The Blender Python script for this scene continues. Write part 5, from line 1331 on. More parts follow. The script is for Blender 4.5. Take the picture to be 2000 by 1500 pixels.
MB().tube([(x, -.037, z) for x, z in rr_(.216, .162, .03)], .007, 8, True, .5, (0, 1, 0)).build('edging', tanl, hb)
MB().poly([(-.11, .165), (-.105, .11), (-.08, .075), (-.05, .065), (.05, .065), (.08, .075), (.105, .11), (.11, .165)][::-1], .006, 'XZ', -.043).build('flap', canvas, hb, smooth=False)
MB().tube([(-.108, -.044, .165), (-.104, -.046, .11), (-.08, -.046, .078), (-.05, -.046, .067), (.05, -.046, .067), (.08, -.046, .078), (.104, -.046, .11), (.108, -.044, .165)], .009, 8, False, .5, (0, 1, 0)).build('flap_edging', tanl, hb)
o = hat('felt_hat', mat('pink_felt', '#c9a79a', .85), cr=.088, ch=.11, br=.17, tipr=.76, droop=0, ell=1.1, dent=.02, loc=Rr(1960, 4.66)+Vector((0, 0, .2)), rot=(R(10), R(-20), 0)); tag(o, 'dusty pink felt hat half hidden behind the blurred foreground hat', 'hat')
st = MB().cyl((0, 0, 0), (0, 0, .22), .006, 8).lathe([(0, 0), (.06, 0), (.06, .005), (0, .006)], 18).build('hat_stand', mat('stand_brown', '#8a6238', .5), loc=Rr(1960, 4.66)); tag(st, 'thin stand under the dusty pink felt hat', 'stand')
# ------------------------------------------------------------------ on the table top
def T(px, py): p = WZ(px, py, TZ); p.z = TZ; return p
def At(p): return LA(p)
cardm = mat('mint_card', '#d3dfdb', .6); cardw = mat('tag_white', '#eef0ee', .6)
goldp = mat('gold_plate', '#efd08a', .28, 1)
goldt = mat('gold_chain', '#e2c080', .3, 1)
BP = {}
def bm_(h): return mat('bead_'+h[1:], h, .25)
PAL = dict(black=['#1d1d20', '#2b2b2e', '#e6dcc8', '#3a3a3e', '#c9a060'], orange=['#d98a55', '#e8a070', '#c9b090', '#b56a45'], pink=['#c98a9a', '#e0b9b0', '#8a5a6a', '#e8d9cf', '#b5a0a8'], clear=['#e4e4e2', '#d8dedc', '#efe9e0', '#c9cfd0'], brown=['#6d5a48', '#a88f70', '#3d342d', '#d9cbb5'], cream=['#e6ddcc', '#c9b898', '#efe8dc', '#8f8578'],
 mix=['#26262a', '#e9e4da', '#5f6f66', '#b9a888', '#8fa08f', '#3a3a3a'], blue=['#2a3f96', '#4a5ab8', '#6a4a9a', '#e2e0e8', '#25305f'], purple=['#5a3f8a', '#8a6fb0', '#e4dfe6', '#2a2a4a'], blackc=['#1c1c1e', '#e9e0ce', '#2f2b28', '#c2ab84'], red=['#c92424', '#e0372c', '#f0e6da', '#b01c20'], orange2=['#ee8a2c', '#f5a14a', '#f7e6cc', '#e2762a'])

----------

*WRITTEN INSTRUCTION*
Write out every line exactly as it stands.

*RESULT FOR THIS TASK*
The Blender Python script for this scene continues. Write part 5, from line 1331 on. More parts follow. The script is for Blender 4.5. Take the picture to be 2000 by 1500 pixels.
MB().tube([(x, -.037, z) for x, z in rr_(.216, .162, .03)], .007, 8, True, .5, (0, 1, 0)).build('edging', tanl, hb)
MB().poly([(-.11, .165), (-.105, .11), (-.08, .075), (-.05, .065), (.05, .065), (.08, .075), (.105, .11), (.11, .165)][::-1], .006, 'XZ', -.043).build('flap', canvas, hb, smooth=False)
MB().tube([(-.108, -.044, .165), (-.104, -.046, .11), (-.08, -.046, .078), (-.05, -.046, .067), (.05, -.046, .067), (.08, -.046, .078), (.104, -.046, .11), (.108, -.044, .165)], .009, 8, False, .5, (0, 1, 0)).build('flap_edging', tanl, hb)
o = hat('felt_hat', mat('pink_felt', '#c9a79a', .85), cr=.088, ch=.11, br=.17, tipr=.76, droop=0, ell=1.1, dent=.02, loc=Rr(1960, 4.66)+Vector((0, 0, .2)), rot=(R(10), R(-20), 0)); tag(o, 'dusty pink felt hat half hidden behind the blurred foreground hat', 'hat')
st = MB().cyl((0, 0, 0), (0, 0, .22), .006, 8).lathe([(0, 0), (.06, 0), (.06, .005), (0, .006)], 18).build('hat_stand', mat('stand_brown', '#8a6238', .5), loc=Rr(1960, 4.66)); tag(st, 'thin stand under the dusty pink felt hat', 'stand')
# ------------------------------------------------------------------ on the table top
def T(px, py): p = WZ(px, py, TZ); p.z = TZ; return p
def At(p): return LA(p)
cardm = mat('mint_card', '#d3dfdb', .6); cardw = mat('tag_white', '#eef0ee', .6)
goldp = mat('gold_plate', '#efd08a', .28, 1)
goldt = mat('gold_chain', '#e2c080', .3, 1)
BP = {}
def bm_(h): return mat('bead_'+h[1:], h, .25)
PAL = dict(black=['#1d1d20', '#2b2b2e', '#e6dcc8', '#3a3a3e', '#c9a060'], orange=['#d98a55', '#e8a070', '#c9b090', '#b56a45'], pink=['#c98a9a', '#e0b9b0', '#8a5a6a', '#e8d9cf', '#b5a0a8'], clear=['#e4e4e2', '#d8dedc', '#efe9e0', '#c9cfd0'], brown=['#6d5a48', '#a88f70', '#3d342d', '#d9cbb5'], cream=['#e6ddcc', '#c9b898', '#efe8dc', '#8f8578'],
 mix=['#26262a', '#e9e4da', '#5f6f66', '#b9a888', '#8fa08f', '#3a3a3a'], blue=['#2a3f96', '#4a5ab8', '#6a4a9a', '#e2e0e8', '#25305f'], purple=['#5a3f8a', '#8a6fb0', '#e4dfe6', '#2a2a4a'], blackc=['#1c1c1e', '#e9e0ce', '#2f2b28', '#c2ab84'], red=['#c92424', '#e0372c', '#f0e6da', '#b01c20'], orange2=['#ee8a2c', '#f5a14a', '#f7e6cc', '#e2762a'])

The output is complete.